Now as for whats beyond the observable universe. We dont know but leading hypothesis is… more stars and galaxies ofc. That the true size of the universe is much larger than the range we can see. Only way we will ever know is if we figure out a way to travel faster than the speed of light.

Bonus speculation: Or if we find something measurable that travels faster than light, etc gravity waves could’ve been a contender for this but it turns out they travel at the same speed as light. which might indicate that everything else also follows this cosmic speed limit.

This also would mean that no matter beyond the observable universe can affect us gravitationally. So that i would assume kinda kills the repeating big crunch hypothesis?

Anonymous 0 Comments

Alright, little buddy!
Imagine you’re inside a giant bubble. Everything you can see inside this bubble is the “observable universe.” It’s the part of space where light has had time to reach us, so we can see it. Outside the bubble, there’s probably more universe, but the light hasn’t reached us yet, so we can’t see it. As time goes on, our bubble gets bigger and we can see more!

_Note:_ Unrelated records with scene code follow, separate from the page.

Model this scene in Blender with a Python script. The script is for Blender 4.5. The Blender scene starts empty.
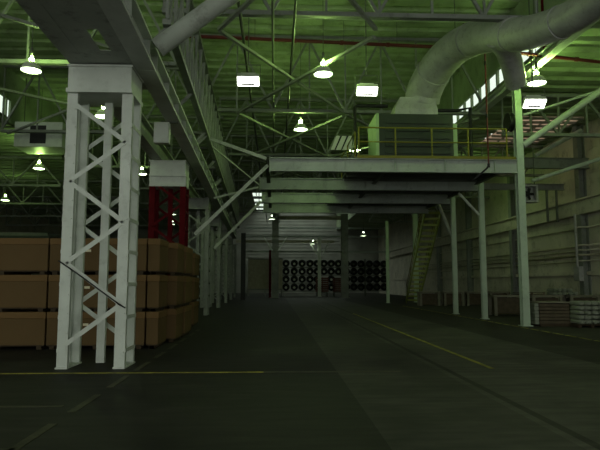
import bpy, bmesh, math, random
from mathutils import Vector, Matrix
random.seed(7)
S = bpy.context.scene
col = S.collection

# ------------------------------------------------------------ camera, world, exposure
cam_d = bpy.data.cameras.new('camera')
cam = bpy.data.objects.new('camera', cam_d)
col.objects.link(cam)
cam.location = (0, 0, 1.6)
cam.rotation_euler = (math.radians(95.8), 0, math.radians(-2.5))
cam_d.sensor_width = 36
cam_d.lens = 570 / 600 * 36
cam_d.clip_end = 400
S.camera = cam

W = bpy.data.worlds.new('overcast_sky')
S.world = W
W.use_nodes = True
wb = W.node_tree.nodes['Background']
wb.inputs[0].default_value = (0.95, 1.0, 0.90, 1)
wb.inputs[1].default_value = 1.3

S.view_settings.view_transform = 'Standard'
S.view_settings.look = 'None'
S.view_settings.gamma = 1
S.view_settings.use_curve_mapping = False
S.view_settings.exposure = 0.0
S.cycles.max_bounces = 6
S.cycles.diffuse_bounces = 4
S.cycles.sample_clamp_indirect = 3

LAMP = (0.74, 1.0, 0.52)
LAMP_UP = (0.60, 1.0, 0.25)     # greener tint given to the upward glow, to green the roof        # tint of the mercury lamps
LAMP_W = (0.95, 1.0, 0.85)      # tint of the square floodlights
K_UP, K_DOWN, K_SQ = 200.0, 26.0, 10.0
K_NEAR = 900.0                  # the brighter front row

# ------------------------------------------------------------ materials
def mat(name, rgb, rough=0.6, metal=0.0, var=0.18, scale=3.0, spec=0.3, bump=0.0, dirt=None, dirt_amt=0.5):
    m = bpy.data.materials.new(name)
    m.use_nodes = True
    N, L = m.node_tree.nodes, m.node_tree.links
    b = N['Principled BSDF']
    b.inputs['Roughness'].default_value = rough
    b.inputs['Metallic'].default_value = metal
    b.inputs['Specular IOR Level'].default_value = spec
    tc = N.new('ShaderNodeTexCoord')
    nz = N.new('ShaderNodeTexNoise')
    nz.inputs['Scale'].default_value = scale
    nz.inputs['Detail'].default_value = 5
    L.new(tc.outputs['Object'], nz.inputs['Vector'])
    r = N.new('ShaderNodeValToRGB')
    r.color_ramp.elements[0].position = 0.3
    r.color_ramp.elements[1].position = 0.7
    lo = [c * (1 - var) for c in rgb]
    hi = [min(1, c * (1 + var)) for c in rgb]
    r.color_ramp.elements[0].color = (*lo, 1)
    r.color_ramp.elements[1].color = (*hi, 1)
    L.new(nz.outputs['Fac'], r.inputs['Fac'])
    src = r.outputs['Color']
    if dirt:
        n2 = N.new('ShaderNodeTexNoise')
        n2.inputs['Scale'].default_value = scale * 3.1
        n2.inputs['Detail'].default_value = 8
        n2.inputs['Roughness'].default_value = 0.7
        L.new(tc.outputs['Object'], n2.inputs['Vector'])
        r2 = N.new('ShaderNodeValToRGB')
        r2.color_ramp.elements[0].position = 0.52
        r2.color_ramp.elements[1].position = 0.72
        r2.color_ramp.elements[0].color = (0, 0, 0, 1)
        r2.color_ramp.elements[1].color = (dirt_amt, dirt_amt, dirt_amt, 1)
        L.new(n2.outputs['Fac'], r2.inputs['Fac'])
        mx = N.new('ShaderNodeMixRGB')
        L.new(r2.outputs['Color'], mx.inputs['Fac'])
        L.new(src, mx.inputs['Color1'])
        mx.inputs['Color2'].default_value = (*dirt, 1)
        src = mx.outputs['Color']
    L.new(src, b.inputs['Base Color'])
    if bump:
        bp = N.new('ShaderNodeBump')
        bp.inputs['Strength'].default_value = bump
        bp.inputs['Distance'].default_value = 0.02
        L.new(nz.outputs['Fac'], bp.inputs['Height'])
        L.new(bp.outputs['Normal'], b.inputs['Normal'])
    return m

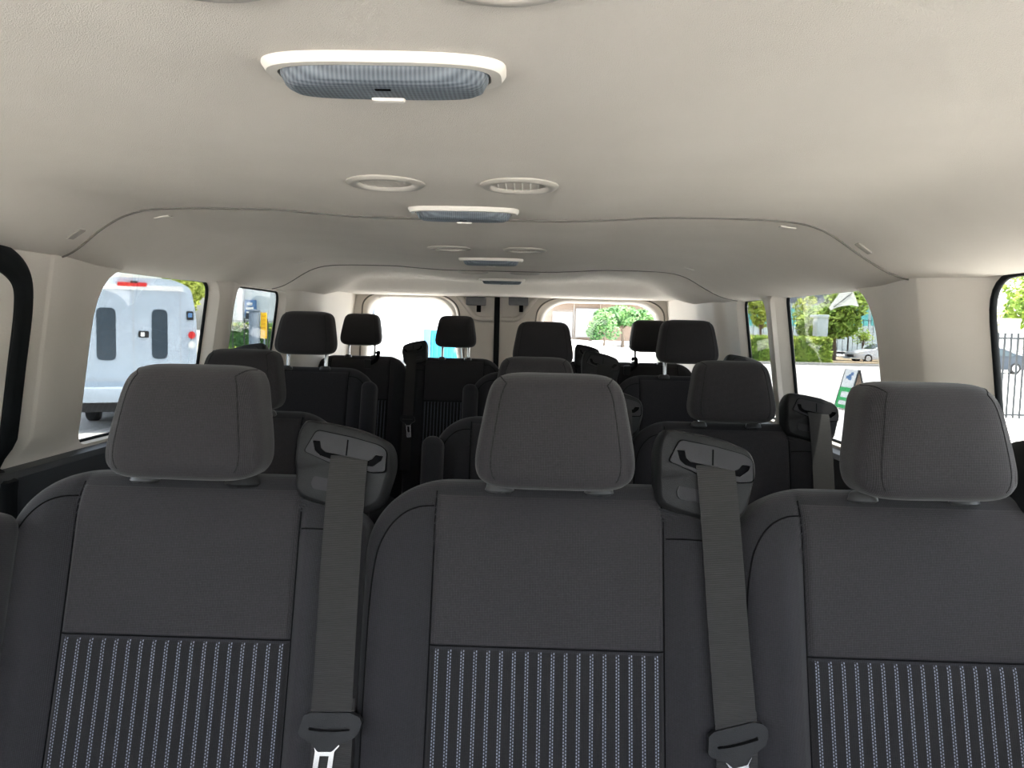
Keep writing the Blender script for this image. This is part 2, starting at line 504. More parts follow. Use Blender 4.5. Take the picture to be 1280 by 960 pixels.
# floor, front
struct(box('floor', (VX-.93, -1.6, -.06), (VX+.93, 3.80, 0), MT['carpet']))
struct(box('floor_riser', (VX-.85, 2.02, -.02), (VX+.85, 3.74, .06), MT['carpet'], bevel=.01))
struct(mesh('wall_front', [(VX+s*.88, y, z) for s in (-1, 1) for y, z in ((-1.55, -.05), (-1.55, .90), (-1.30, .95), (-.95, .93), (-.88, .80), (-1.0, .55), (-1.2, .2), (-1.25, -.05))],
            [tuple(range(8)), tuple(range(15, 7, -1))]+[(i, (i+1) % 8, 8+(i+1) % 8, 8+i) for i in range(8)], MT['dash'], angle=40))
ws = struct(mesh('window_%d' % wn, [(VX-.86, -1.42, .93), (VX+.86, -1.42, .93), (VX+.78, -.54, 1.44), (VX-.78, -.54, 1.44), (VX-.86, -1.425, .935), (VX+.86, -1.425, .935), (VX+.78, -.545, 1.446), (VX-.78, -.545, 1.446)],
     [(0, 1, 2, 3), (7, 6, 5, 4), (0, 4, 5, 1), (1, 5, 6, 2), (2, 6, 7, 3), (3, 7, 4, 0)], MT['glassfront'], smooth=False)); wn += 1

struct(mesh('trim_%d' % tn, [(VX+sx_*w_, y, z) for sx_ in (-1, 1) for y, z, w_ in ((-1.46, .88, .86), (-1.5, .92, .86), (-1.9, .87, .84), (-2.4, .66, .76), (-2.5, .3, .74), (-2.5, .0, .74), (-1.46, .0, .86))],
     [tuple(range(7)), tuple(range(13, 6, -1))]+[(i, (i+1) % 7, 7+(i+1) % 7, 7+i) for i in range(7)], MT['whitepaint'], angle=40)); tn += 1  # white van hood, added out of view to bounce sunlight onto the ceiling
# sliding-door seal on the left: black band arching at the top
band = []
pth = [(.55, 1.345), (.95, 1.345), (1.22, 1.344), (1.285, 1.337), (1.334, 1.308), (1.350, 1.255), (1.350, 1.15), (1.350, 1.05), (1.348, .9), (1.345, .7), (1.345, .4), (1.345, .02)]
pp = spline([(0, a, b) for a, b in pth], 8)
v = []; f = []
for i, p in enumerate(pp):
    d = (pp[min(i+1, len(pp)-1)]-pp[max(i-1, 0)]).normalized(); nrm = Vector((0, d.z, -d.y))
    for k, (o_, ins) in enumerate(((-.023, -.004), (-.023, .008), (-.015, .013), (-.005, .012), (.005, .012), (.014, .014), (.022, .009), (.022, -.004))):
        q = p-nrm*o_
        base = hw(q.y, q.z)-pillar(q.y, -1)*ss(.96, 1.02, q.z)
        if q.z < .96: base = hw(q.y, q.z)-.038
        v.append((VX-(base-ins+.004), q.y, q.z))
k = 8
for i in range(len(pp)-1):
    for j in range(k):
        f.append((i*k+j, i*k+(j+1) % k, (i+1)*k+(j+1) % k, (i+1)*k+j))
f.append(tuple(range(k))); f.append(tuple((len(pp)-1)*k+j for j in range(k)))
struct(mesh('trim_%d' % tn, v, f, MT['rubber'], angle=50)); tn += 1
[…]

So, the “observable universe” is just everything we can currently see in space.

Anonymous 0 Comments

Its the furthest distance that light has had time to reach us.

So we might look at a star very faintly whose light started traveling to us back near the start of the universe.
There will be light sources further away, but their light has not reached us yet.
But it will in time.

So the observable universe is getting bigger at the speed of light.

Note: For two separate things to **cause** an effect on each other, something must travel in between. And the fastest travel is light. So the speed of causality is light speed.

Anonymous 0 Comments

Over great enough distances, space is expanding faster than the speed of light. This means that beyond a certain distance light will *never* reach Earth. Therefore there is a limit to how much of the universe we will ever be able to observe.